> STATED EXERCISE:
Skipping all pictures, set down the lines of the listing from the first through the one with "sc.camera = cam".

═══ LISTING ═══

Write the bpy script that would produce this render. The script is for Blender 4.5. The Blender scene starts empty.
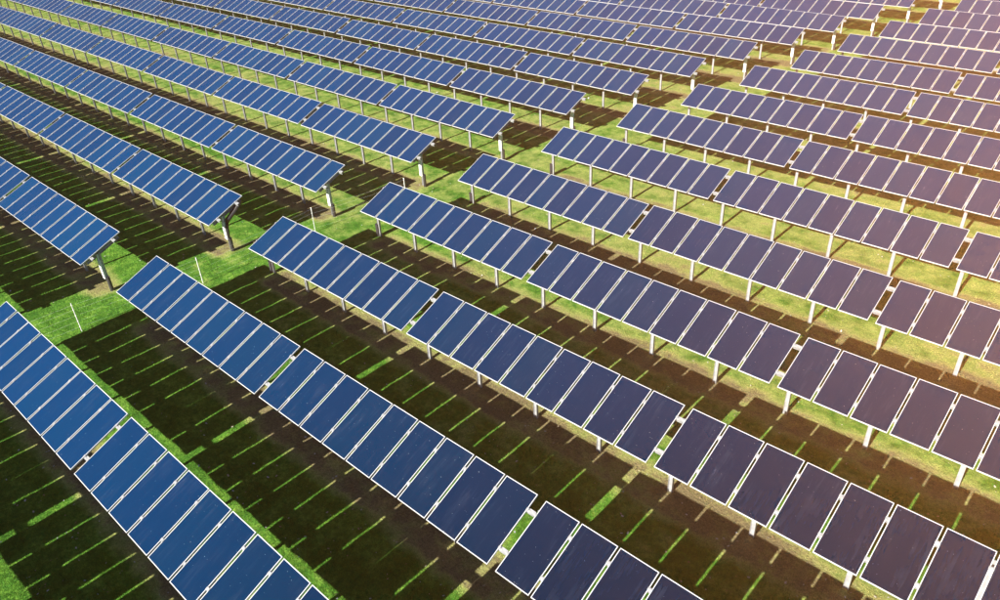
import bpy, math, random
import numpy as np
from mathutils import Matrix, Vector
random.seed(7); rng = np.random.default_rng(7)
R_ = math.radians
sc = bpy.context.scene
col = sc.collection
S = 1.04                                   # metres per panel pitch

# ------------------------------------------------------------------ camera
CAM = (28.18179, -2.8141, 14.16127)
ROT = [[0.7386228, 0.6727921, -0.0422745], [0.3326339, -0.4182898, -0.845215], [-0.586337, 0.6102331, -0.5327518]]   # rows: right, down, forward
cd = bpy.data.cameras.new('camera'); cam = bpy.data.objects.new('camera', cd); col.objects.link(cam)
M = Matrix([[ROT[0][i], -ROT[1][i], -ROT[2][i], CAM[i]] for i in range(3)] + [[0, 0, 0, 1]])
cam.matrix_world = M
cd.sensor_width = 36; cd.lens = 763.47/1000*36; cd.clip_start = .1; cd.clip_end = 3000
sc.camera = cam

# ------------------------------------------------------------------ light
SUN_EL = 28.4
w = bpy.data.worlds.new('World'); sc.world = w; w.use_nodes = True
nt = w.node_tree; nt.nodes.clear()
sky = nt.nodes.new('ShaderNodeTexSky'); sky.sky_type = 'NISHITA'; sky.sun_disc = False
sky.sun_elevation = R_(SUN_EL); sky.sun_rotation = R_(180); sky.air_density = .45; sky.dust_density = .05; sky.ozone_density = 3.0
bg = nt.nodes.new('ShaderNodeBackground'); bg.inputs['Strength'].default_value = .05
out = nt.nodes.new('ShaderNodeOutputWorld')
nt.links.new(sky.outputs[0], bg.inputs[0]); nt.links.new(bg.outputs[0], out.inputs[0])
sd = bpy.data.lights.new('sun', 'SUN'); sun = bpy.data.objects.new('sun', sd); col.objects.link(sun)
sd.energy = 5.0; sd.angle = R_(.45); sd.color = (1, .94, .82)
sun.rotation_euler = (R_(90-SUN_EL), 0, 0); sun.location = (0, -30, 30)
sc.view_settings.view_transform = 'Standard'; sc.view_settings.look = 'None'
sc.view_settings.exposure = 1.3; sc.view_settings.gamma = 1
sc.cycles.max_bounces = 6; sc.cycles.volume_bounces = 0

# ------------------------------------------------------------------ surveyed layout (metres)
YR = [0.0, 4.986, 10.012, 14.976, 20.062, 25.015, 29.914, 34.967, 40.202, 45.451, 50.766, 55.892, 61.085]
XB = [-0.0, 0.996, 1.916, 2.886, 3.81, 4.781, 5.901, 6.754, 7.598, 8.41, 9.235, 10.091, 11.073]
ZB = [0.012, -0.036, -0.058, -0.036, -0.103, -0.007, 0.095, 0.077, 0.044, -0.032, 0.012, 0.019, 0.014]
XA = [-2.083, -2.083, -1.113, -0.261, 0.607, 1.548, 2.588, 3.476, 4.333, 5.216, 6.12, 6.976, 7.92]
ZA = [0.012, -0.006, 0.022, 0.011, 0.009, 0.014, 0.104, 0.052, -0.001, 0.006, -0.032, -0.066, -0.091]

NROW = 22
while len(YR) < NROW:
    YR.append(YR[-1]+5.2); XB.append(XB[-1]+.92); XA.append(XA[-1]+.9); ZB.append(0); ZA.append(0)
XA[0] = -3.1
GB, GA = .175*S, .195*S                    # gap between tables, right and left field
ZG = -1.5*S                                # ground below the low edge of the panels
VL = 1.883*S                               # length of the slope
CY, CZ = 1.7407/1.883, .7184/1.883         # slope direction

# ------------------------------------------------------------------ helpers
def P(x, v, n=0.0):                        # point in the sloping plane: along row, up slope, off the plane
    return (x, v*CY - n*CZ, v*CZ + n*CY)
class MB:
    def __init__(s): s.v = []; s.f = []; s.m = []
    def hexa(s, pts, m=0):
        b = len(s.v); s.v += [tuple(p) for p in pts]
        for q in ((0,3,2,1),(4,5,6,7),(0,1,5,4),(1,2,6,5),(2,3,7,6),(3,0,4,7)):
            s.f.append(tuple(b+i for i in q)); s.m.append(m)
    def sbox(s, x0, x1, v0, v1, n0, n1, m=0):
        s.hexa([P(x0,v0,n0),P(x1,v0,n0),P(x1,v1,n0),P(x0,v1,n0),P(x0,v0,n1),P(x1,v0,n1),P(x1,v1,n1),P(x0,v1,n1)], m)
    def box(s, x0, x1, y0, y1, z0, z1, m=0):
        s.hexa([(x0,y0,z0),(x1,y0,z0),(x1,y1,z0),(x0,y1,z0),(x0,y0,z1),(x1,y0,z1),(x1,y1,z1),(x0,y1,z1)], m)
    def tube(s, pts, r, k=8, m=0):
        pts = [Vector(p) for p in pts]; base = len(s.v); n = len(pts)
        for i, p in enumerate(pts):
            d = (pts[min(i+1,n-1)]-pts[max(i-1,0)]).normalized()
            a = d.cross(Vector((0,0,1)) if abs(d.z) < .9 else Vector((1,0,0))).normalized(); b = d.cross(a)
            rr = r[i] if isinstance(r, (list,tuple)) else r
            for j in range(k):
                t = 2*math.pi*j/k; s.v.append(tuple(p+a*math.cos(t)*rr+b*math.sin(t)*rr))
        for i in range(n-1):
            for j in range(k):
                q = (base+i*k+j, base+i*k+(j+1)%k, base+(i+1)*k+(j+1)%k, base+(i+1)*k+j)
                s.f.append(q); s.m.append(m)
        s.f.append(tuple(base+j for j in range(k))[::-1]); s.m.append(m)
        s.f.append(tuple(base+(n-1)*k+j for j in range(k))); s.m.append(m)
    def mesh(s, name, mats):
        me = bpy.data.meshes.new(name); me.from_pydata(s.v, [], s.f)
        for mt in mats: me.materials.append(mt)
        me.polygons.foreach_set('material_index', s.m); me.update()
        return me
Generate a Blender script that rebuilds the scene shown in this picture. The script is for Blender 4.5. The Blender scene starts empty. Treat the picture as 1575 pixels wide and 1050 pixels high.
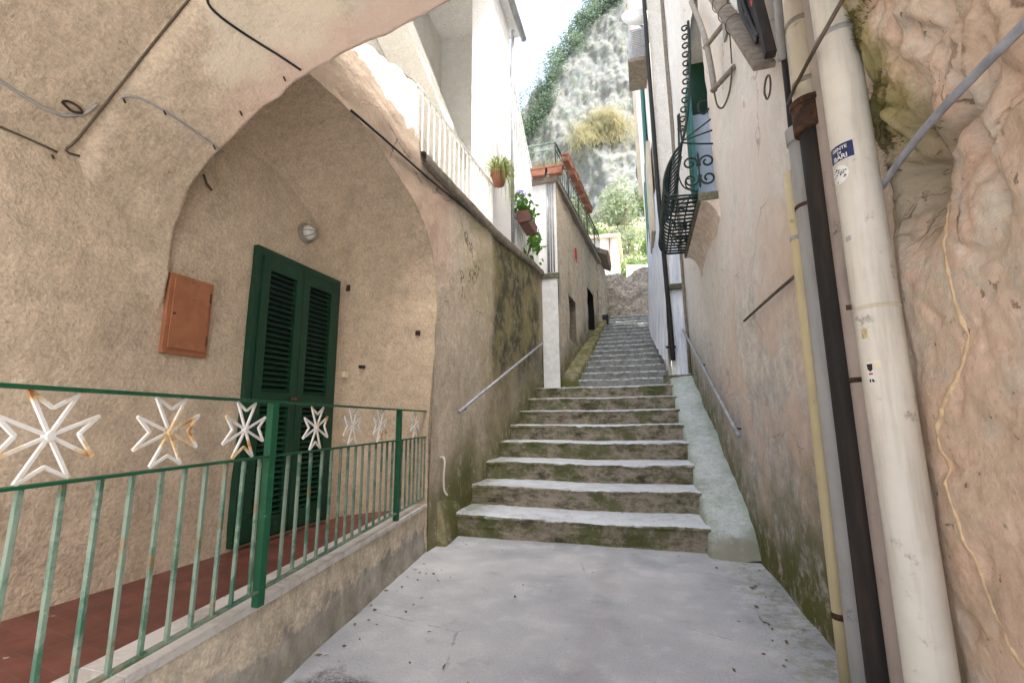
import bpy, bmesh, math, random
from mathutils import Vector, Matrix, noise
from mathutils.bvhtree import BVHTree
random.seed(7)
R = math.radians
scene = bpy.context.scene
col = scene.collection

# ------------------------------------------------------------------ helpers
def tag(o, label=None, cat=None, group=None, kind=None):
    if label: o['label'] = label
    if cat: o['category'] = cat
    if group: o['group'] = group
    if kind: o['kind'] = kind
    return o

def empty(name, loc=(0, 0, 0), label=None, cat=None, group=None):
    o = bpy.data.objects.new(name, None)
    o.empty_display_size = 0.1
    col.objects.link(o)
    o.location = loc
    return tag(o, label, cat, group)

class MB:
    def __init__(s): s.v = []; s.f = []
    def add(s, vs, fs):
        b = len(s.v); s.v += [tuple(p) for p in vs]
        s.f += [tuple(i + b for i in f) for f in fs]; return s
    def box(s, x0, x1, y0, y1, z0, z1):
        return s.add([(x0,y0,z0),(x1,y0,z0),(x1,y1,z0),(x0,y1,z0),(x0,y0,z1),(x1,y0,z1),(x1,y1,z1),(x0,y1,z1)],
                     [(0,3,2,1),(4,5,6,7),(0,1,5,4),(1,2,6,5),(2,3,7,6),(3,0,4,7)])
    def bar(s, p, q, w, h, up=(0, 0, 1)):
        p = Vector(p); q = Vector(q); d = (q - p).normalized(); up = Vector(up)
        a = d.cross(up)
        if a.length < 1e-4: a = d.cross(Vector((1, 0, 0)))
        a.normalize(); b = a.cross(d).normalized()
        vs = [e + a * sx * w / 2 + b * sy * h / 2 for e in (p, q) for sx, sy in ((-1,-1),(1,-1),(1,1),(-1,1))]
        return s.add(vs, [(0,1,2,3),(7,6,5,4),(0,4,5,1),(1,5,6,2),(2,6,7,3),(3,7,4,0)])
    def tube(s, pts, r, n=8, caps=True):
        pts = [Vector(p) for p in pts]; k = len(pts)
        rs = r if isinstance(r, (list, tuple)) else [r] * k
        a = None; b0 = len(s.v)
        for i, p in enumerate(pts):
            d = (pts[min(i + 1, k - 1)] - pts[max(i - 1, 0)]).normalized()
            if a is None:
                a = d.cross(Vector((0.13, 0.31, 0.94)))
                if a.length < 1e-3: a = d.cross(Vector((1, 0, 0)))
            else:
                a = a - d * a.dot(d)
            a.normalize(); b = d.cross(a)
            for j in range(n):
                t = 2 * math.pi * j / n
                s.v.append(tuple(p + (a * math.cos(t) + b * math.sin(t)) * rs[i]))
        for i in range(k - 1):
            for j in range(n):
                s.f.append((b0+i*n+j, b0+i*n+(j+1) % n, b0+(i+1)*n+(j+1) % n, b0+(i+1)*n+j))
        if caps:
            s.f.append(tuple(b0 + j for j in reversed(range(n))))
            s.f.append(tuple(b0 + (k-1)*n + j for j in range(n)))
        return s
    def grid(s, fn, nu, nv, skip=None):
        b0 = len(s.v)
        for i in range(nu + 1):
            for j in range(nv + 1):
                s.v.append(tuple(fn(i / nu, j / nv)))
        w = nv + 1
        for i in range(nu):
            for j in range(nv):
                if skip and skip((i + .5) / nu, (j + .5) / nv): continue
                s.f.append((b0+i*w+j, b0+(i+1)*w+j, b0+(i+1)*w+j+1, b0+i*w+j+1))
        return s
    def lathe(s, c, prof, n=20, axis=(0, 0, 1)):
        ax = Vector(axis).normalized(); a = ax.cross(Vector((0.3, 0.9, 0.2))).normalized(); b = ax.cross(a); c = Vector(c)
        b0 = len(s.v)
        for r, h in prof:
            for j in range(n):
                t = 2*math.pi*j/n
                s.v.append(tuple(c + ax*h + (a*math.cos(t) + b*math.sin(t))*r))
        for i in range(len(prof)-1):
            for j in range(n):
                s.f.append((b0+i*n+j, b0+i*n+(j+1) % n, b0+(i+1)*n+(j+1) % n, b0+(i+1)*n+j))
        s.f.append(tuple(b0+j for j in reversed(range(n))))
        s.f.append(tuple(b0+(len(prof)-1)*n+j for j in range(n)))
        return s
    def prism(s, poly, axis, a0, a1):
        # poly in the plane across axis; axis 'x','y','z'
        def P(u, v, w): return {'x': (w, u, v), 'y': (u, w, v), 'z': (u, v, w)}[axis]
        n = len(poly)
        vs = [P(u, v, a0) for u, v in poly] + [P(u, v, a1) for u, v in poly]
        return s.add(vs, [tuple(range(n)), tuple(range(2*n-1, n-1, -1))] + [(i, (i+1) % n + 0, n+(i+1) % n, n+i) for i in range(n)])
    def build(s, name, m, parent=None, smooth=False, bevel=0):
        me = bpy.data.meshes.new(name)
        me.from_pydata(s.v, [], s.f)
        bm = bmesh.new(); bm.from_mesh(me)
        bmesh.ops.recalc_face_normals(bm, faces=bm.faces)
        if bevel:
            ed = [e for e in bm.edges if len(e.link_faces) == 2 and e.calc_face_angle(0) > 0.6]
            bmesh.ops.bevel(bm, geom=ed, offset=bevel, segments=2, affect='EDGES', profile=.6)
        bm.to_mesh(me); bm.free()
        if smooth:
            for p in me.polygons: p.use_smooth = True
        me.materials.append(m)
        o = bpy.data.objects.new(name, me)
        col.objects.link(o)
        if parent:
            o.parent = parent
            if parent.type == 'EMPTY':
                me.transform(Matrix.Translation(-Vector(parent.matrix_basis.translation)))
            elif parent.parent:
                me.transform(Matrix.Translation(-Vector(parent.parent.matrix_basis.translation)))
        return o

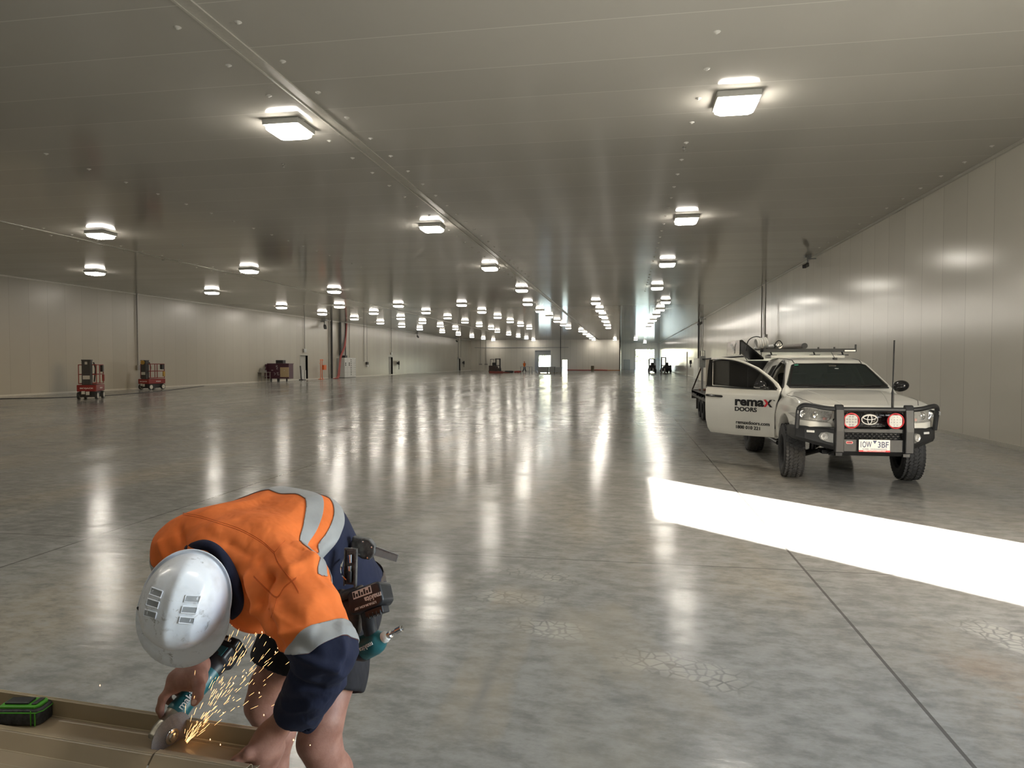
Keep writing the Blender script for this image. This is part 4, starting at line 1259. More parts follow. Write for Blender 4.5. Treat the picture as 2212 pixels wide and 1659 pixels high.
# --- tray with canopy boxes behind the cab
bm = BM()
bx(bm, -0.92, 0.92, 3.0, 5.6, 0.86, 0.95)
for x in (-0.92, 0.86): bx(bm, x, x + 0.06, 3.0, 5.6, 0.80, 1.02)
bx(bm, -0.92, 0.92, 2.96, 3.0, 0.9, 1.70)
tray = done('tray', bm, M_bar, truck)
bm = BM(); bx(bm, -0.45, 0.90, 3.05, 5.5, 0.95, 1.74); bx(bm, -0.92, -0.45, 3.05, 5.5, 0.95, 1.0); bx(bm, -0.92, -0.45, 5.44, 5.5, 0.95, 1.74); bx(bm, -0.92, -0.45, 3.05, 3.11, 0.95, 1.74)
can = done('canopy_box', bm, simple('dark_toolbox_steel', (0.035, 0.036, 0.038), 0.5, var=0.3), tray)
# raised gull-wing lid
bm = BM()
prism(bm, [(-0.50, 1.80), (-0.92, 2.165), (-0.965, 2.16), (-0.965, 1.86), (-0.945, 1.86), (-0.945, 2.12), (-0.92, 2.125), (-0.50, 1.765)], 3.75, 5.5, Matrix(((1, 0, 0, 0), (0, 0, 1, 0), (0, 1, 0, 0), (0, 0, 0, 1))))
lid = done('canopy_lid', bm, M_gloss, tray)
bm = BM(); bx(bm, -0.972, -0.966, 3.76, 5.49, 1.865, 2.155); face = done('lid_face', bm, simple('polished_checker_aluminium', (0.55, 0.48, 0.46), 0.22, 0.85, var=0.2, scale=4), lid)
bm = BM()
for pts in ([(0.0, 0.10), (0.10, 0.12), (0.20, 0.06), (0.30, -0.02)], [(0.55, 0.11), (0.45, 0.13), (0.38, 0.06), (0.36, 0.0)], [(0.30, 0.0), (0.36, -0.12), (0.42, 0.0)], [(0.05, 0.03), (0.18, 0.0), (0.28, -0.05)]):
    P = smooth_path([(-0.976, 4.95 - a * 1.6, 2.0 + b_ * 0.8) for a, b_ in pts], 5); tube(bm, P, 0.014, 5, flat=(0.004, 0.016))
done('lid_emblem', bm, M_skirt, lid)
bm = BM(); tube(bm, [(-0.93, 3.9, 1.95), (-0.60, 3.9, 1.45)], 0.010, 6); tube(bm, [(-0.62, 3.9, 1.72), (-0.66, 3.9, 1.60)], 0.012, 6); done('gas_strut', bm, M_alu, lid)
# things carried on the racks and tray
bm = BM(); tube(bm, [(TX - 0.50, TY + 2.3, 2.005), (TX - 0.50, TY + 4.6, 2.005)], 0.045, 12)
prop(done('steel_tube', bm, M_alu, smooth=True), 'short silver tube with black end lying on the truck roof rack', 'tube')
bm = BM(); cyl(bm, (TX - 0.08, TY + 2.3, 2.005), (TX - 0.20, TY + 5.2, 2.005), 0.045, n=14)
o = prop(done('grey_downpipe', bm, simple('weathered_grey_pipe', (0.22, 0.19, 0.17), 0.5)), 'long brownish grey pipe lying along the middle of the roof rack', 'pipe')
bm = BM(); cyl(bm, (TX - 0.08, TY + 2.27, 2.005), (TX - 0.08, TY + 2.30, 2.005), 0.052, n=14); done('end_cap', bm, M_black, o)
bm = BM()
M = Matrix.Translation((TX - 0.74, TY + 2.72, 2.068)) @ Euler((0, R_(82), R_(10))).to_matrix().to_4x4()
for k in range(5): lathe(bm, [(0.085 + 0.02 * cos(a), (k - 2) * 0.042 + 0.02 * sin(a)) for a in [2 * pi * i / 6 for i in range(7)]], 18, M)
prop(done('hose_coil', bm, M_skirt, smooth=True), 'white ribbed hose coil strapped on the truck roof above the open toolbox', 'hose coil')
bm = BM()
tube(bm, smooth_path([(TX - 0.97, TY + 3.0, 1.93), (TX - 0.93, TY + 3.0, 2.12), (TX - 0.80, TY + 3.0, 2.20), (TX - 0.66, TY + 3.0, 2.15), (TX - 0.58, TY + 3.0, 1.96)], 6), 0.010, 6)
tube(bm, smooth_path([(TX - 0.60, TY + 2.25, 1.97), (TX - 0.58, TY + 2.24, 2.06), (TX - 0.52, TY + 2.24, 2.10), (TX - 0.47, TY + 2.24, 2.03), (TX - 0.55, TY + 2.22, 1.98), (TX - 0.62, TY + 2.22, 2.03)], 6), 0.010, 6)
prop(done('power_cable', bm, M_black, smooth=True), 'black cable looped over the white hose coil on the truck roof', 'cable')
# trailer parked behind
M_trl = simple('dusty_black_steel', (0.06, 0.057, 0.052), 0.55, var=0.3)
tr = empty('flatbed_trailer', (3.2, 21.6, 0), label='low black flatbed trailer standing behind the white truck', cat='trailer')
bm = BM(); bx(bm, -1.0, 1.0, -3.9, 2.2, 0.70, 0.78)
for x in (-1.0, 0.94): bx(bm, x, x + 0.06, -3.9, 2.2, 0.60, 0.80)
bx(bm, -1.0, 1.0, 2.2, 2.28, 0.50, 0.80)
done('deck', bm, M_trl, tr)
bm = BM()
for i in range(8): bx(bm, -1.006, -1.0, -3.6 + i * 0.7, -3.55 + i * 0.7, 0.66, 0.74)
done('side_slots', bm, M_black, tr)
for s in (-1, 1):
    for y in (-0.6, 0.25):
        bm = BM(); lathe(bm, [(0.16, -0.09), (0.28, -0.10), (0.33, -0.08), (0.34, 0), (0.33, 0.08), (0.28, 0.10), (0.16, 0.09), (0.10, 0.03), (0, 0.03)], 28, Matrix.Translation((s * 0.86, y, 0.345)) @ Euler((0, R_(90), 0)).to_matrix().to_4x4())
        done('wheel', bm, M_tyre, tr, smooth=True)
    bm = BM(); bx(bm, s * 0.86 - 0.14, s * 0.86 + 0.14, -1.05, 0.7, 0.68, 0.70); bx(bm, s * 0.86 - 0.14, s * 0.86 + 0.14, 0.68, 0.70, 0.25, 0.70); done('mudguard', bm, M_trl, tr)
bm = BM(); box(bm, (-0.93, -0.3, 1.72), (0.18, 0.10, 0.34)); tube(bm, [(-1.01, -0.3, 1.86), (-1.01, -0.3, 2.05), (-0.86, -0.3, 2.05), (-0.86, -0.3, 1.86)], 0.014, 6); bx(bm, -0.96, -0.90, -0.33, -0.27, 0.78, 1.6)
done('stake_post', bm, M_greyp, tr)
bm = BM(); tube(bm, [(-0.93, -0.28, 1.62), (-0.985, 2.1, 0.80)], 0.02, 4, flat=(0.022, 0.004)); done('ratchet_strap', bm, simple('brown_webbing', (0.09, 0.05, 0.04), 0.8), tr)
bm = BM(); cyl(bm, (-0.93, -0.3, 1.80), (-0.2, -3.6, 1.86), 0.022, n=8); done('load_bar', bm, M_bar, tr)
bm = BM()
M = Matrix.Translation((2.55, 22.6, 0.80))
lathe(bm, [(0.22 + 0.03 * cos(a), 0.03 + 0.03 * sin(a)) for a in [2 * pi * i / 8 for i in range(9)]], 24, M)
prop(done('rope_coil', bm, simple('rusty_brown_rope', (0.14, 0.07, 0.05), 0.8), smooth=True), 'flat brown rope coil lying at the rear of the trailer deck', 'rope')
# ---------------------------------------------------------------- the bending worker
RT = Vector((cos(YAW), sin(YAW), 0)); FW = Vector((-sin(YAW) * cos(PITCH), cos(YAW) * cos(PITCH), sin(PITCH))); UPV = RT.cross(FW); DNV = -UPV; TV = -FW
def cv(r, d, v): return (RT * r + DNV * d + TV * v)
WB = Vector((-1.10, 2.16, 0.0))
worker = empty('person', WB, label='person in orange shirt, white hard hat and black shorts bending to cut beige metal', cat='person')
WI = Matrix.Translation(-WB)
M_skin, _t, _b = nt('sunned_skin')
setp(_b, rough=0.55, sub=0.08)
_b.inputs['Subsurface Radius'].default_value = (0.02, 0.008, 0.004)
_n = noise(_t, coords(_t), 26, 6, 0.65)
_n2 = noise(_t, coords(_t), 160, 3, 0.6)
_c = ramp(_t, _n, [(0.30, (0.27, 0.125, 0.092)), (0.55, (0.34, 0.170, 0.128)), (0.8, (0.41, 0.225, 0.175))])
_t.links.new(mixc(_t, ramp(_t, _n2, [(0.6, 0.0), (0.75, 0.35)]), _c, (0.24, 0.10, 0.07)), _b.inputs['Base Color'])
bump(_t, _b, _n2, 0.25, 0.002)
def cloth(name, c, rough=0.9, wr=0.9, fine=900, sheen=0.0, stain=0.1):
    m, t, b = nt(name)
    setp(b, rough=rough, sheen=sheen)
    co = coords(t)
    a = noise(t, coords(t, scale=(1, 1, 0.6), rot=(0.4, 0.3, 0.5)), 9, 3, 0.5, 0.3)
    t.links.new(ramp(t, noise(t, co, 14, 5), [(0.3, tuple(x * (1 - stain) for x in c)), (0.7, tuple(min(1, x * (1 + stain)) for x in c))]), b.inputs['Base Color'])
    w = N(t, 'ShaderNodeTexNoise', i_Scale=float(fine), i_Detail=1.0)
    t.links.new(co, w.inputs['Vector'])
    h = math_(t, 'ADD', math_(t, 'MULTIPLY', a, wr), math_(t, 'MULTIPLY', w.outputs[0], 0.02))
    bump(t, b, h, 0.55, 0.03)
    return m
M_orange = cloth('orange_drill_cotton', (0.80, 0.185, 0.038))
M_navy = cloth('navy_drill_cotton', (0.005, 0.009, 0.034))
M_short = cloth('black_shorts_cotton', (0.012, 0.012, 0.016), stain=0.4)
M_tape = cloth('silver_reflective_tape', (0.33, 0.34, 0.35), 0.45, 0.5, 1500, 0.0)
M_hair = simple('brown_hair', (0.12, 0.075, 0.045), 0.7, var=0.5, scale=200)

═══

> EXPECTED OUTPUT:
Write the bpy script that would produce this render. The script is for Blender 4.5. The Blender scene starts empty.
import bpy, math, random
import numpy as np
from mathutils import Matrix, Vector
random.seed(7); rng = np.random.default_rng(7)
R_ = math.radians
sc = bpy.context.scene
col = sc.collection
S = 1.04                                   # metres per panel pitch

# ------------------------------------------------------------------ camera
CAM = (28.18179, -2.8141, 14.16127)
ROT = [[0.7386228, 0.6727921, -0.0422745], [0.3326339, -0.4182898, -0.845215], [-0.586337, 0.6102331, -0.5327518]]   # rows: right, down, forward
cd = bpy.data.cameras.new('camera'); cam = bpy.data.objects.new('camera', cd); col.objects.link(cam)
M = Matrix([[ROT[0][i], -ROT[1][i], -ROT[2][i], CAM[i]] for i in range(3)] + [[0, 0, 0, 1]])
cam.matrix_world = M
cd.sensor_width = 36; cd.lens = 763.47/1000*36; cd.clip_start = .1; cd.clip_end = 3000
sc.camera = cam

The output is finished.